EXERCISE DIRECTIONS
Your task is to write out the complete listing exactly as it is shown.

GIVEN DATA
______
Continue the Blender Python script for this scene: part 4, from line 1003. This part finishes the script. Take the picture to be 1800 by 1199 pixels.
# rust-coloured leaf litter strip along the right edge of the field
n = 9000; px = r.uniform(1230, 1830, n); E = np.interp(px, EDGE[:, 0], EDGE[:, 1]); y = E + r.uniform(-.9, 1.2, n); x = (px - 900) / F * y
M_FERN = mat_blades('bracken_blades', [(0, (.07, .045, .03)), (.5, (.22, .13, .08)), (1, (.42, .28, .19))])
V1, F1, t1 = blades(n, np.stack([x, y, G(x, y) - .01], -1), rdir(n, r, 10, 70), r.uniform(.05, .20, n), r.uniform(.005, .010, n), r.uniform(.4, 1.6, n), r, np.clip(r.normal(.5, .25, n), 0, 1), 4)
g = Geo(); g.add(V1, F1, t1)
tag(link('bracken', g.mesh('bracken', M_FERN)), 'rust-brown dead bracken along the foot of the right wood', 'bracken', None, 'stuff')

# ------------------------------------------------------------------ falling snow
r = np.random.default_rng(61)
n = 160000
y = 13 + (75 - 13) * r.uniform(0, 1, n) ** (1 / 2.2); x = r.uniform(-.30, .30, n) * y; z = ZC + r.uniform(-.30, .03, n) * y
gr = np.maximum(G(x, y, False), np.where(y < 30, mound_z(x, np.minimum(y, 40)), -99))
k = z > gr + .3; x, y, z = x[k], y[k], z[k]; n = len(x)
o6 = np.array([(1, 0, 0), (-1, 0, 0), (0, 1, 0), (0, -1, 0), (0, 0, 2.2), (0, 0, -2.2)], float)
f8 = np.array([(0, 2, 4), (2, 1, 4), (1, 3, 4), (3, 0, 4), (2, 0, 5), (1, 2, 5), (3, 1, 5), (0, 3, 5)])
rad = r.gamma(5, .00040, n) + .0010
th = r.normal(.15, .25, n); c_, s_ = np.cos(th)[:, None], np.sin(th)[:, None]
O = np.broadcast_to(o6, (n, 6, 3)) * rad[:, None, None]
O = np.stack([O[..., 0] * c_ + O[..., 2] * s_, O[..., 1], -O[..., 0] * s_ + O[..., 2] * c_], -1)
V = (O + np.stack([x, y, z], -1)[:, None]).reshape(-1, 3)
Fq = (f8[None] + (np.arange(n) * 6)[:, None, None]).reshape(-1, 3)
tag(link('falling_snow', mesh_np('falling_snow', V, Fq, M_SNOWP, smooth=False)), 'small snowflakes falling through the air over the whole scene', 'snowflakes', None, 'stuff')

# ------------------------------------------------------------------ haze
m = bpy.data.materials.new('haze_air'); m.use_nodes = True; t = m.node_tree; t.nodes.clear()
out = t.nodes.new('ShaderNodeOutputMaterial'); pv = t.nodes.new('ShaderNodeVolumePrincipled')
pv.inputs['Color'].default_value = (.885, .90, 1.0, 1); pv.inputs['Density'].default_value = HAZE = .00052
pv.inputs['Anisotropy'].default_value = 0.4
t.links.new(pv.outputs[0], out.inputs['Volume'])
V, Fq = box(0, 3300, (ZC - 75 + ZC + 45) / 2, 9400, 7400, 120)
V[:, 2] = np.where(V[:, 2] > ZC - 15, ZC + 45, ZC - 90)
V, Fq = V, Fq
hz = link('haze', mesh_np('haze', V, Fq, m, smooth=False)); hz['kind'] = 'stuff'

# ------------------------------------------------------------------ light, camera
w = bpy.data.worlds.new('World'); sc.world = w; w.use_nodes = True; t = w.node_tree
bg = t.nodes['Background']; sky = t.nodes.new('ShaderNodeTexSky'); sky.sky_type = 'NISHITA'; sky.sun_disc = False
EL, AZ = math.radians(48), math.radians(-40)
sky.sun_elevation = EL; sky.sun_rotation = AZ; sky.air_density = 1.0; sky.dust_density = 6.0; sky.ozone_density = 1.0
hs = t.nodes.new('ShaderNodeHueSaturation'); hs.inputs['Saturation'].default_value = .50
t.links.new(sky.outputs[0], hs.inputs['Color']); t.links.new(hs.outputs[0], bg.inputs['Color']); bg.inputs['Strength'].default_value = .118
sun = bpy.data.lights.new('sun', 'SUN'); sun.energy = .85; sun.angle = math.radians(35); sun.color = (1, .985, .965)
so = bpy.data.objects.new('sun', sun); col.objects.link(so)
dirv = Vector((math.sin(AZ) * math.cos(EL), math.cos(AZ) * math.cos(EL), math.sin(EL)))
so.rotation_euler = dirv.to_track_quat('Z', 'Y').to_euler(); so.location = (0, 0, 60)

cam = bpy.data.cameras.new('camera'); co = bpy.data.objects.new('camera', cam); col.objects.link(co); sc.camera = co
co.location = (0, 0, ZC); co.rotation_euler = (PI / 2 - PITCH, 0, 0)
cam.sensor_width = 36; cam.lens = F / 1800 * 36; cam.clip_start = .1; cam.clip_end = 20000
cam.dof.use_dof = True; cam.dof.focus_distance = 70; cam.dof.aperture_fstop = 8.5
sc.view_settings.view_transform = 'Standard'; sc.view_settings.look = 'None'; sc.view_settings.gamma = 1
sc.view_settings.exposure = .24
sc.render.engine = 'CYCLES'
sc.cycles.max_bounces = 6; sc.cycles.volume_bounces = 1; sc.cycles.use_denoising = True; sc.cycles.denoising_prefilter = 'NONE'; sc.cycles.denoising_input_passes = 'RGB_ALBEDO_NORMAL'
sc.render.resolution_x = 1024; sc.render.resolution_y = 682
______
EXERCISE RESULT
Continue the Blender Python script for this scene: part 4, from line 1003. This part finishes the script. Take the picture to be 1800 by 1199 pixels.
# rust-coloured leaf litter strip along the right edge of the field
n = 9000; px = r.uniform(1230, 1830, n); E = np.interp(px, EDGE[:, 0], EDGE[:, 1]); y = E + r.uniform(-.9, 1.2, n); x = (px - 900) / F * y
M_FERN = mat_blades('bracken_blades', [(0, (.07, .045, .03)), (.5, (.22, .13, .08)), (1, (.42, .28, .19))])
V1, F1, t1 = blades(n, np.stack([x, y, G(x, y) - .01], -1), rdir(n, r, 10, 70), r.uniform(.05, .20, n), r.uniform(.005, .010, n), r.uniform(.4, 1.6, n), r, np.clip(r.normal(.5, .25, n), 0, 1), 4)
g = Geo(); g.add(V1, F1, t1)
tag(link('bracken', g.mesh('bracken', M_FERN)), 'rust-brown dead bracken along the foot of the right wood', 'bracken', None, 'stuff')

# ------------------------------------------------------------------ falling snow
r = np.random.default_rng(61)
n = 160000
y = 13 + (75 - 13) * r.uniform(0, 1, n) ** (1 / 2.2); x = r.uniform(-.30, .30, n) * y; z = ZC + r.uniform(-.30, .03, n) * y
gr = np.maximum(G(x, y, False), np.where(y < 30, mound_z(x, np.minimum(y, 40)), -99))
k = z > gr + .3; x, y, z = x[k], y[k], z[k]; n = len(x)
o6 = np.array([(1, 0, 0), (-1, 0, 0), (0, 1, 0), (0, -1, 0), (0, 0, 2.2), (0, 0, -2.2)], float)
f8 = np.array([(0, 2, 4), (2, 1, 4), (1, 3, 4), (3, 0, 4), (2, 0, 5), (1, 2, 5), (3, 1, 5), (0, 3, 5)])
rad = r.gamma(5, .00040, n) + .0010
th = r.normal(.15, .25, n); c_, s_ = np.cos(th)[:, None], np.sin(th)[:, None]
O = np.broadcast_to(o6, (n, 6, 3)) * rad[:, None, None]
O = np.stack([O[..., 0] * c_ + O[..., 2] * s_, O[..., 1], -O[..., 0] * s_ + O[..., 2] * c_], -1)
V = (O + np.stack([x, y, z], -1)[:, None]).reshape(-1, 3)
Fq = (f8[None] + (np.arange(n) * 6)[:, None, None]).reshape(-1, 3)
tag(link('falling_snow', mesh_np('falling_snow', V, Fq, M_SNOWP, smooth=False)), 'small snowflakes falling through the air over the whole scene', 'snowflakes', None, 'stuff')

# ------------------------------------------------------------------ haze
m = bpy.data.materials.new('haze_air'); m.use_nodes = True; t = m.node_tree; t.nodes.clear()
out = t.nodes.new('ShaderNodeOutputMaterial'); pv = t.nodes.new('ShaderNodeVolumePrincipled')
pv.inputs['Color'].default_value = (.885, .90, 1.0, 1); pv.inputs['Density'].default_value = HAZE = .00052
pv.inputs['Anisotropy'].default_value = 0.4
t.links.new(pv.outputs[0], out.inputs['Volume'])
V, Fq = box(0, 3300, (ZC - 75 + ZC + 45) / 2, 9400, 7400, 120)
V[:, 2] = np.where(V[:, 2] > ZC - 15, ZC + 45, ZC - 90)
V, Fq = V, Fq
hz = link('haze', mesh_np('haze', V, Fq, m, smooth=False)); hz['kind'] = 'stuff'

# ------------------------------------------------------------------ light, camera
w = bpy.data.worlds.new('World'); sc.world = w; w.use_nodes = True; t = w.node_tree
bg = t.nodes['Background']; sky = t.nodes.new('ShaderNodeTexSky'); sky.sky_type = 'NISHITA'; sky.sun_disc = False
EL, AZ = math.radians(48), math.radians(-40)
sky.sun_elevation = EL; sky.sun_rotation = AZ; sky.air_density = 1.0; sky.dust_density = 6.0; sky.ozone_density = 1.0
hs = t.nodes.new('ShaderNodeHueSaturation'); hs.inputs['Saturation'].default_value = .50
t.links.new(sky.outputs[0], hs.inputs['Color']); t.links.new(hs.outputs[0], bg.inputs['Color']); bg.inputs['Strength'].default_value = .118
sun = bpy.data.lights.new('sun', 'SUN'); sun.energy = .85; sun.angle = math.radians(35); sun.color = (1, .985, .965)
so = bpy.data.objects.new('sun', sun); col.objects.link(so)
dirv = Vector((math.sin(AZ) * math.cos(EL), math.cos(AZ) * math.cos(EL), math.sin(EL)))
so.rotation_euler = dirv.to_track_quat('Z', 'Y').to_euler(); so.location = (0, 0, 60)

cam = bpy.data.cameras.new('camera'); co = bpy.data.objects.new('camera', cam); col.objects.link(co); sc.camera = co
co.location = (0, 0, ZC); co.rotation_euler = (PI / 2 - PITCH, 0, 0)
cam.sensor_width = 36; cam.lens = F / 1800 * 36; cam.clip_start = .1; cam.clip_end = 20000
cam.dof.use_dof = True; cam.dof.focus_distance = 70; cam.dof.aperture_fstop = 8.5
sc.view_settings.view_transform = 'Standard'; sc.view_settings.look = 'None'; sc.view_settings.gamma = 1
sc.view_settings.exposure = .24
sc.render.engine = 'CYCLES'
sc.cycles.max_bounces = 6; sc.cycles.volume_bounces = 1; sc.cycles.use_denoising = True; sc.cycles.denoising_prefilter = 'NONE'; sc.cycles.denoising_input_passes = 'RGB_ALBEDO_NORMAL'
sc.render.resolution_x = 1024; sc.render.resolution_y = 682